Lowe’s tells Arts of Life: Let’s build something together

NORTHBROOK — John Gerbin, on a visit to the Glenview Public Library, was moved by a painting he had seen in an art show there.

“It was painted by a fellow named Billy Borgerd,” he said.

“I thought it was so cool.”

He had been struck by the composition and use of color in a painting in a temporary show of the North Shore studio of Arts of Life, an organization that brings visual and performance art to people with developmental and intellectual disabilities.

Gerbin bought the painting, which now hangs in his family’s front room.

As it turned out, Arts of Life’s Glenview studio needed some work, and he knows a lot of people who know how to do that kind of work. Gerbin is the delivery manager of the Lowe’s Home Improvement store in Northbrook’s Willow Festival shopping center.

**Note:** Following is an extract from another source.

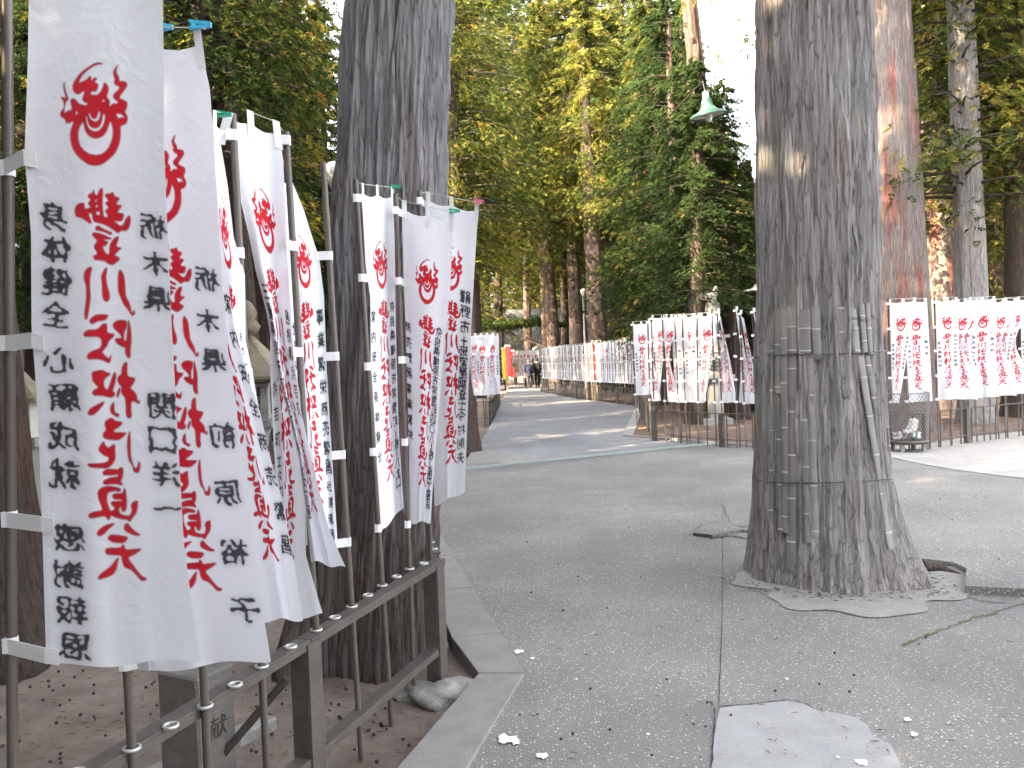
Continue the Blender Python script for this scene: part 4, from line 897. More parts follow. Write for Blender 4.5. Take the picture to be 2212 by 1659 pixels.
BK = [pe, pf_]; BK = [W(1066, 818, 46), W(1090, 818, 48), W(1176, 817, 50)]; BK = [Vector((p.x, p.y, RZ)) for p in BK]
far_fence(BK, 'brown fence across the bend behind the two walkers', 2.0, 0.8)
far_banner(Vector((W(1086, 800, 40).x, 40, 0)), R(-62), 'flat', 'y', 'plain yellow banner left of the far path', 'far end banners', 1.0)
far_banner(Vector((W(1093, 800, 44).x, 44, 0)), R(-50), 'flat', 'r', 'plain red banner beside the yellow one', 'far end banners', 1.1)
far_banner(Vector((W(1101, 800, 46).x, 46, 0)), R(-40), 'fold', 'r', 'darker folded red banner right of the plain red one', 'far end banners', 1.0)
for i in range(12):
    p = BK[1].lerp(BK[2], (i + 0.4) / 12); far_banner(p, R(random.uniform(-15, 15)), random.choice(['flat', 'fold', 'flat']), i % 3, ORD(i) + ' small white banner from the left across the bend behind the walkers', 'far end banners')
for i, (x, y) in enumerate([(1522, 26), (1560, 26), (1640, 25), (1655, 25.5)]):
    p = W(x, 800, y); far_banner(Vector((p.x, p.y, 0)), R(10 * i - 10), 'flat', i % 2, ['banner of the rear line seen left of the stone lantern', 'banner of the rear line seen just right of the stone lantern', 'rear banner between the drooping ones', 'rear banner next to the bamboo-wrapped trunk'][i], 'rear line of banners', 1.0)
for i, p in enumerate(SEC[1:4]):
    pass

# ================================================================= BIG TRUNKS
def trunk_mesh(name, root, base, top, H, r0, r1, mat, flare=0.5, flare_h=0.35, nt=300, nz=300, amp=0.014, seed=1, roots=(), lobes=0.04, z0=-0.15, bend=(0, 0)):
    z = np.linspace(0, 1, nz + 1) ** 1.0; th = np.linspace(0, 2 * np.pi, nt, endpoint=False)
    ZZ, TH = np.meshgrid(z, th, indexing='ij'); zw = z0 + ZZ * (H - z0)
    rad = r0 + (r1 - r0) * np.clip(zw / H, 0, 1) + 0 * TH
    fl = np.exp(-np.maximum(zw, 0) / flare_h) * flare
    ang = np.zeros_like(TH)
    for (a, wdt, s) in roots:
        dth = np.angle(np.exp(1j * (TH - a))); ang += s * np.exp(-(dth / wdt) ** 2)
    rad = rad * (1 + lobes * np.sin(3 * TH + seed) + lobes * 0.7 * np.sin(5 * TH + 2 * seed + 0.15 * zw) + 0.03 * np.sin(9 * TH + seed * 3 + 0.3 * zw))
    rad = rad + r0 * fl * (0.35 + ang)
    P = 36; u = TH / (2 * np.pi)
    def fb(f, zs, sd):
        return vnoise(u * f, zw * zs + 40, f, sd)
    ridge = 1 - np.abs(2 * fb(P, 1.1, seed) - 1); ridge2 = 1 - np.abs(2 * fb(P * 3 if P * 3 < 256 else 108, 2.2, seed + 2) - 1)
    fine = fb(200, 5.0, seed + 4)
    step = np.clip((fb(64, 2.0, seed + 6) - 0.5) * 6, -1, 1)
    rad = rad + amp * ((ridge - 0.5) * 1.3 + (ridge2 - 0.5) * 0.8 + (fine - 0.5) * 0.5 + step * 0.22)
    k = np.clip(zw / H, 0, 1)
    cx = base[0] + (top[0] - base[0]) * k + bend[0] * np.sin(np.pi * k); cy_ = base[1] + (top[1] - base[1]) * k + bend[1] * np.sin(np.pi * k)
    V = np.stack([cx + rad * np.cos(TH) - base[0], cy_ + rad * np.sin(TH) - base[1], zw], -1).reshape(-1, 3)
    i = np.arange(nz)[:, None] * nt; j = np.arange(nt)[None, :]; j2 = (j + 1) % nt
    F = np.stack([i + j, i + j2, i + nt + j2, i + nt + j], -1).reshape(-1, 4)
    return npmesh(name, V, F, mat, root, smooth=False)
def trunk_radius(r0, r1, H, z): return r0 + (r1 - r0) * z / H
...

He’s also on the store’s Voice Team, a fixture in the chain of stores that keeps employees abreast of company news, and, he said, “tries to boost morale – people get to know each other well.”

The group also helps plan what might become new missions of the “Lowe’s Heroes” program. That’s how it came to pass that more than a dozen Lowe’s employees wound up at 1963 Johns Drive, Glenview, Aug. 14, repainting the green walls of the Arts of Life gallery-foyer a more gallery-like off-white.

Some of them built a rolling art display wall at the Northbrook store, which they brought over to the studio for painting in its new home.

“It’s not for Lowe’s, it’s for them,” said Lowe’s employee Roger Sullivan, who nevertheless seems to get a big kick out of his company’s outreach program. He had been thrilled to demolish and replace a kitchen in a group home in Skokie, and he said he felt privileged to work at Arts of Life – and apparently at Lowe’s, as well.

He left the company, then came back, and now said, “We feel like a family.”

The work he and his ersatz relatives did Aug. 13 will help prepare for an unusual show at the Glenview studio at 6 p.m. – 8 p.m. Sept. 5.

The second annual “Sketchbook Swap Exhibition” is the culmination of five months of North Shore studio artists exchanging work with counterparts in the Chicago studio at 2010 W. Carroll Ave.

“At the end of the project, each artist picks his favorite” work of his “art pen-pal” for the exhibition, Arts Coordinator John Sharp said.

And it helps each artist’s own work to study someone else’s, Development Director Emily Smith said. “They’re inspired by one another,” she said.

The program allows dozens of mostly young people to have a place to find supervised self-expression for about six hours a day.

“I get to draw pictures, and paint, “ Danny Frownfelter said, grinning.

“We have a lot of happy people here,” Smith said.